EXERCISE PROMPT> Below is a block of records: output all of them exactly and leave out the pictures.

AVAILABLE RECORDS>
——————
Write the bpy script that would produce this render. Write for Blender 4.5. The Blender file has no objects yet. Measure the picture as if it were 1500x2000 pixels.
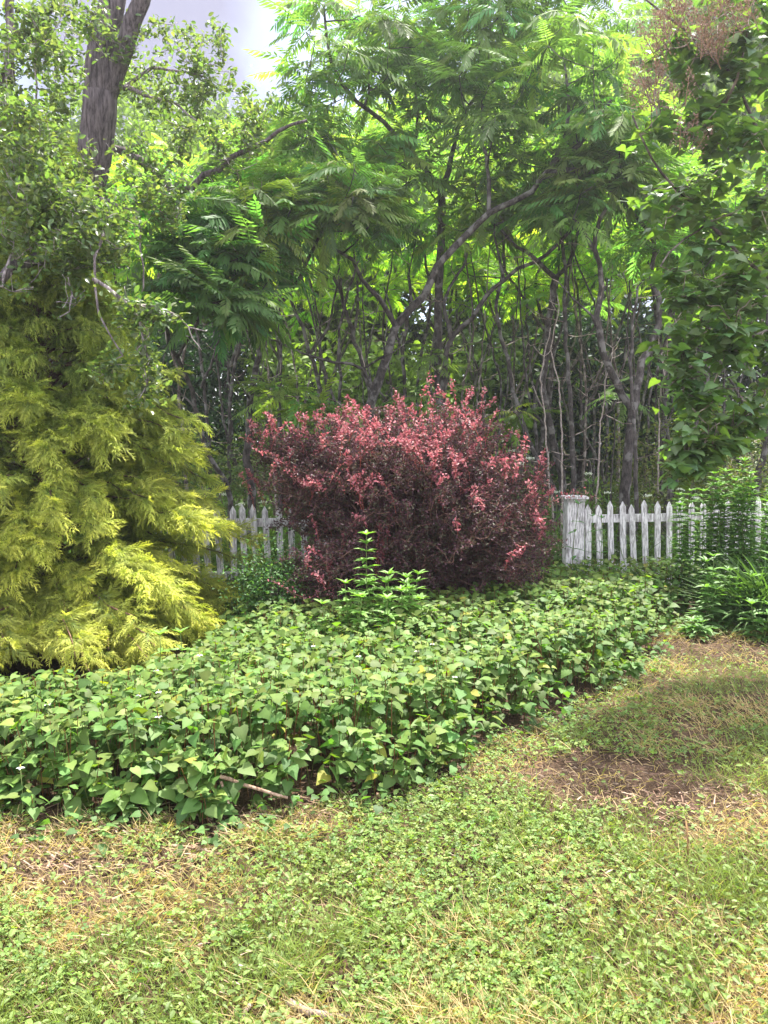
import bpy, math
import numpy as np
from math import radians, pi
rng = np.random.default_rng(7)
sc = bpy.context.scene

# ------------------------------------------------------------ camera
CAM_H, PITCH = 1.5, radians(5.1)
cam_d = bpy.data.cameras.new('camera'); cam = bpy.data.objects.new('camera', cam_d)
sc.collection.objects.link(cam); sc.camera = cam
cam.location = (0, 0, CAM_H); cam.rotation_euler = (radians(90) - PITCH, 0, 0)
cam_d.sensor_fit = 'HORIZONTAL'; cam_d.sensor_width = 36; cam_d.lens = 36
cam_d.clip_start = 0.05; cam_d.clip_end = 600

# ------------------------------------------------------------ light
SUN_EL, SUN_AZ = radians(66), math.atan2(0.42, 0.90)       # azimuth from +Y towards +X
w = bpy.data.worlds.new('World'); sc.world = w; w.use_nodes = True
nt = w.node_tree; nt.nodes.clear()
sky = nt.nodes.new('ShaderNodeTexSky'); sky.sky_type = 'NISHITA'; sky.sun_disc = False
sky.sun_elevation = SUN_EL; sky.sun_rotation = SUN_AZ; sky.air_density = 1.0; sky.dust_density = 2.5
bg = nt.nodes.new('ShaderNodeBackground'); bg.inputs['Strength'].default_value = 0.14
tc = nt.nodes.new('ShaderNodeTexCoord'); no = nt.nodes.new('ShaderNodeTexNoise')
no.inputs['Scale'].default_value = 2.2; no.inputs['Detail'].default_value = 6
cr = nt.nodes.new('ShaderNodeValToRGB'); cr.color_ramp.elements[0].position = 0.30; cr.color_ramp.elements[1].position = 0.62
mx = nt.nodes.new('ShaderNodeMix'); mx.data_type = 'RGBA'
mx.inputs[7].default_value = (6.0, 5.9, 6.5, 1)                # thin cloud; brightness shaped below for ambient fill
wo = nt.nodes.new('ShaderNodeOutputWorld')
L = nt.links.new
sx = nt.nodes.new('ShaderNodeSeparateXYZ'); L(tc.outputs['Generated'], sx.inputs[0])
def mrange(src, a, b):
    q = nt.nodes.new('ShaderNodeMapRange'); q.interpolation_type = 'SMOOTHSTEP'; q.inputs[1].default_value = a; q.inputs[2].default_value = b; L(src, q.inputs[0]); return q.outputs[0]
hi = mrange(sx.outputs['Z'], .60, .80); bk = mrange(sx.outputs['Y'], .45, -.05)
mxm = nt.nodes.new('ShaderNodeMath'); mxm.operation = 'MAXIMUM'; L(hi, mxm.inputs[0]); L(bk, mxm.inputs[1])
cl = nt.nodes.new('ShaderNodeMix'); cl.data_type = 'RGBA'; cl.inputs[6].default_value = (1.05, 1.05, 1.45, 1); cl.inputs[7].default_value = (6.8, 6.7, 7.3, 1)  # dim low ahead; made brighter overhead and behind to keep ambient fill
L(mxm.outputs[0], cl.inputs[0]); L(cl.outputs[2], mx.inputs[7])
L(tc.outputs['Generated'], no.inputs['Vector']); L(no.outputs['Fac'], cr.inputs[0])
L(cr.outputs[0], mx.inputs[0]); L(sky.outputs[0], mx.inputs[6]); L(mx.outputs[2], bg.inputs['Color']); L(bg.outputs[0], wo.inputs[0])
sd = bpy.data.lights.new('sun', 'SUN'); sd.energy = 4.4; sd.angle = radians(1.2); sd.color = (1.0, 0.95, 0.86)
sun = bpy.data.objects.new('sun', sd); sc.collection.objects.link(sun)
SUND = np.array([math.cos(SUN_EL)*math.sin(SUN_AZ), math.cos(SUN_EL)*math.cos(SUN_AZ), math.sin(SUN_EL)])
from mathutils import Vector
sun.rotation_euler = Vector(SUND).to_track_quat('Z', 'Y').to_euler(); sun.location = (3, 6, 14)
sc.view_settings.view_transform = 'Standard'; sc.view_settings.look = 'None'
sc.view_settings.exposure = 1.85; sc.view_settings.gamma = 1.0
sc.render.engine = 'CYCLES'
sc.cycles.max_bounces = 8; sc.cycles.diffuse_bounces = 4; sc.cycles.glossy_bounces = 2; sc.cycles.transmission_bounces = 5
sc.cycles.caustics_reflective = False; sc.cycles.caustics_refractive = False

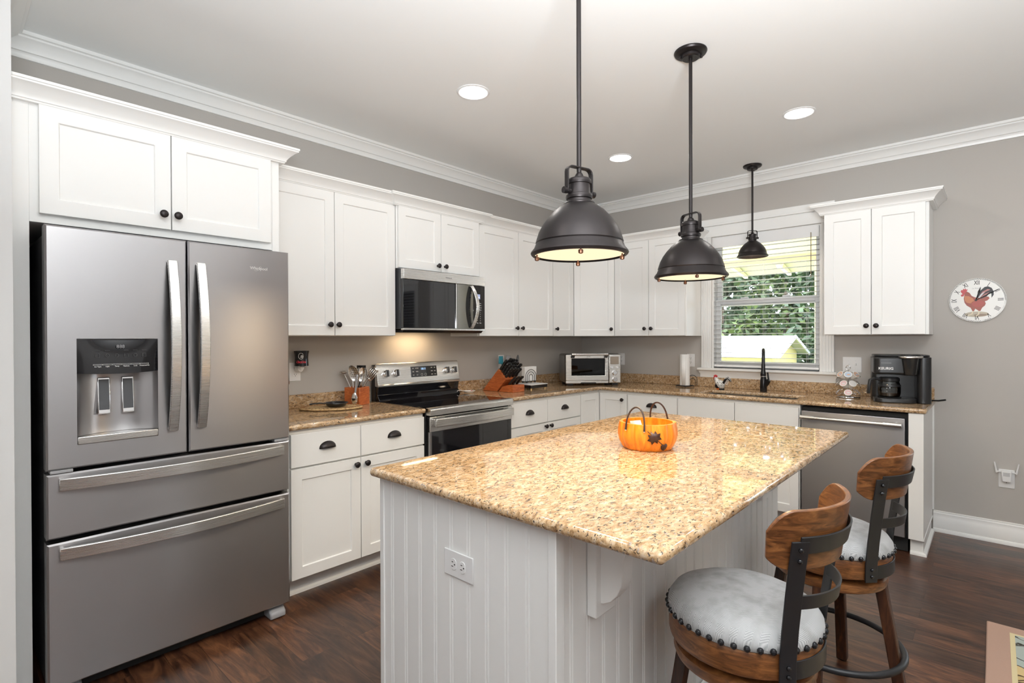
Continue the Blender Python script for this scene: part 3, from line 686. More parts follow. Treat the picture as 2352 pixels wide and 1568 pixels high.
——————
FULL SOLUTION>
Write the bpy script that would produce this render. Write for Blender 4.5. The Blender file has no objects yet. Measure the picture as if it were 1500x2000 pixels.
import bpy, math
import numpy as np
from math import radians, pi
rng = np.random.default_rng(7)
sc = bpy.context.scene

# ------------------------------------------------------------ camera
CAM_H, PITCH = 1.5, radians(5.1)
cam_d = bpy.data.cameras.new('camera'); cam = bpy.data.objects.new('camera', cam_d)
sc.collection.objects.link(cam); sc.camera = cam
cam.location = (0, 0, CAM_H); cam.rotation_euler = (radians(90) - PITCH, 0, 0)
cam_d.sensor_fit = 'HORIZONTAL'; cam_d.sensor_width = 36; cam_d.lens = 36
cam_d.clip_start = 0.05; cam_d.clip_end = 600

# ------------------------------------------------------------ light
SUN_EL, SUN_AZ = radians(66), math.atan2(0.42, 0.90)       # azimuth from +Y towards +X
w = bpy.data.worlds.new('World'); sc.world = w; w.use_nodes = True
nt = w.node_tree; nt.nodes.clear()
sky = nt.nodes.new('ShaderNodeTexSky'); sky.sky_type = 'NISHITA'; sky.sun_disc = False
sky.sun_elevation = SUN_EL; sky.sun_rotation = SUN_AZ; sky.air_density = 1.0; sky.dust_density = 2.5
bg = nt.nodes.new('ShaderNodeBackground'); bg.inputs['Strength'].default_value = 0.14
tc = nt.nodes.new('ShaderNodeTexCoord'); no = nt.nodes.new('ShaderNodeTexNoise')
no.inputs['Scale'].default_value = 2.2; no.inputs['Detail'].default_value = 6
cr = nt.nodes.new('ShaderNodeValToRGB'); cr.color_ramp.elements[0].position = 0.30; cr.color_ramp.elements[1].position = 0.62
mx = nt.nodes.new('ShaderNodeMix'); mx.data_type = 'RGBA'
mx.inputs[7].default_value = (6.0, 5.9, 6.5, 1)                # thin cloud; brightness shaped below for ambient fill
wo = nt.nodes.new('ShaderNodeOutputWorld')
L = nt.links.new
sx = nt.nodes.new('ShaderNodeSeparateXYZ'); L(tc.outputs['Generated'], sx.inputs[0])
def mrange(src, a, b):
    q = nt.nodes.new('ShaderNodeMapRange'); q.interpolation_type = 'SMOOTHSTEP'; q.inputs[1].default_value = a; q.inputs[2].default_value = b; L(src, q.inputs[0]); return q.outputs[0]
hi = mrange(sx.outputs['Z'], .60, .80); bk = mrange(sx.outputs['Y'], .45, -.05)
mxm = nt.nodes.new('ShaderNodeMath'); mxm.operation = 'MAXIMUM'; L(hi, mxm.inputs[0]); L(bk, mxm.inputs[1])
cl = nt.nodes.new('ShaderNodeMix'); cl.data_type = 'RGBA'; cl.inputs[6].default_value = (1.05, 1.05, 1.45, 1); cl.inputs[7].default_value = (6.8, 6.7, 7.3, 1)  # dim low ahead; made brighter overhead and behind to keep ambient fill
L(mxm.outputs[0], cl.inputs[0]); L(cl.outputs[2], mx.inputs[7])
L(tc.outputs['Generated'], no.inputs['Vector']); L(no.outputs['Fac'], cr.inputs[0])
L(cr.outputs[0], mx.inputs[0]); L(sky.outputs[0], mx.inputs[6]); L(mx.outputs[2], bg.inputs['Color']); L(bg.outputs[0], wo.inputs[0])
sd = bpy.data.lights.new('sun', 'SUN'); sd.energy = 4.4; sd.angle = radians(1.2); sd.color = (1.0, 0.95, 0.86)
sun = bpy.data.objects.new('sun', sd); sc.collection.objects.link(sun)
SUND = np.array([math.cos(SUN_EL)*math.sin(SUN_AZ), math.cos(SUN_EL)*math.cos(SUN_AZ), math.sin(SUN_EL)])
from mathutils import Vector
sun.rotation_euler = Vector(SUND).to_track_quat('Z', 'Y').to_euler(); sun.location = (3, 6, 14)
sc.view_settings.view_transform = 'Standard'; sc.view_settings.look = 'None'
sc.view_settings.exposure = 1.85; sc.view_settings.gamma = 1.0
sc.render.engine = 'CYCLES'
sc.cycles.max_bounces = 8; sc.cycles.diffuse_bounces = 4; sc.cycles.glossy_bounces = 2; sc.cycles.transmission_bounces = 5
sc.cycles.caustics_reflective = False; sc.cycles.caustics_refractive = False

Continue the Blender Python script for this scene: part 3, from line 686. More parts follow. Treat the picture as 2352 pixels wide and 1568 pixels high.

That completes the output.